Delivering judgment on July 14, the Court declared that contrary to the claim of the Federal Government, it had jurisdiction to hear and determine the suits.

It also dismissed the Government’s challenge to the admissibility of the suits, declaring that the applications were admissible.

Ruling on the merit of the cases, the Court declared that the act of suspending the operation of Twitter in Nigeria was unlawful and inconsistent with the provisions of Article 9 of the African Charter on Human and Peoples’ Rights and Article 19 of the International Covenant on Civil and Political Rights.

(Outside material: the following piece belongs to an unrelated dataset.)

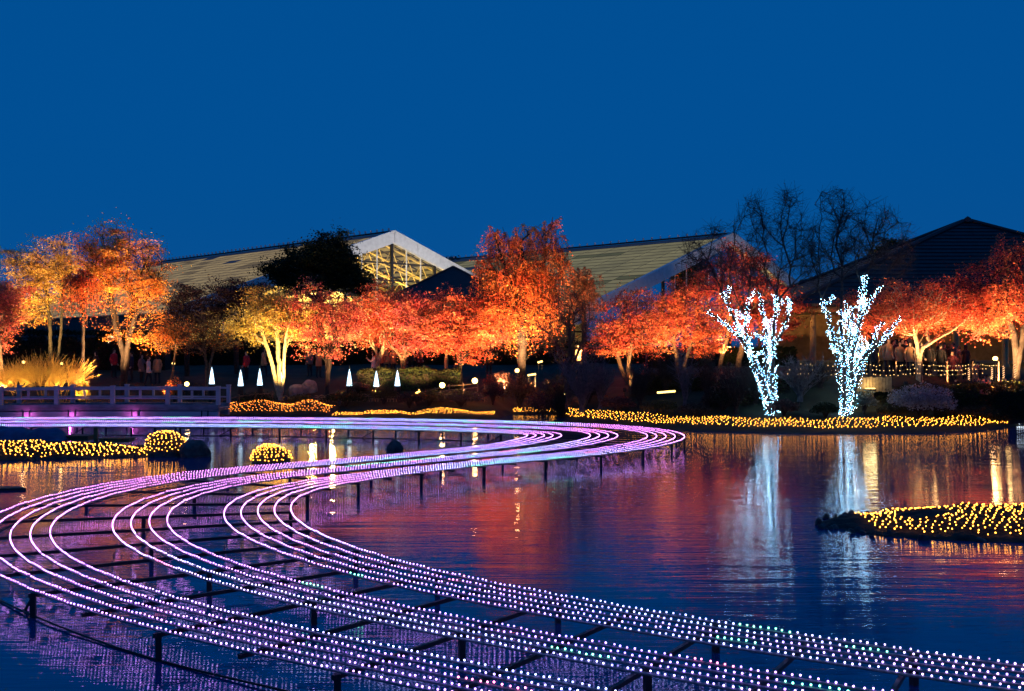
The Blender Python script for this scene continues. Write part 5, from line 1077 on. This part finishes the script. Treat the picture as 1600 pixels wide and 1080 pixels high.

The Court also declared that the act of the Government in suspending the operation of Twitter violated the applicants’ rights to the enjoyment of freedom of expression and access to information as it is contrary to the provision of Article 9 of the ACHPR and Article 19 of the ICCPR.

But it held that the applicants’ rights to fair hearing under Article 7 of the Africa Charter was not violated.

The Court consequentially ordered the Government to lift the suspension of Twitter since the suspension was in contravention of Article 9 of the African Charter and Article 19 of the ICCPR.

It also ordered the Government to take necessary steps to align its policies and other measures to give effect to the rights and freedoms enshrined in the African Charter and the ICCPR as well as undertake an act of legislative or other measures on the rules of Twitter to enable the enjoyment of the right to freedom of expression guaranteed under the African Charter.

The Court directed the Government to guarantee a non-repetition of the unlawful ban of Twitter but dismissed all other claims by the applicants.

On the issue of costs, the Court ordered the Government to bear the cost of the proceedings and directed the Deputy Chief Registrar of the Court to assess the cost accordingly.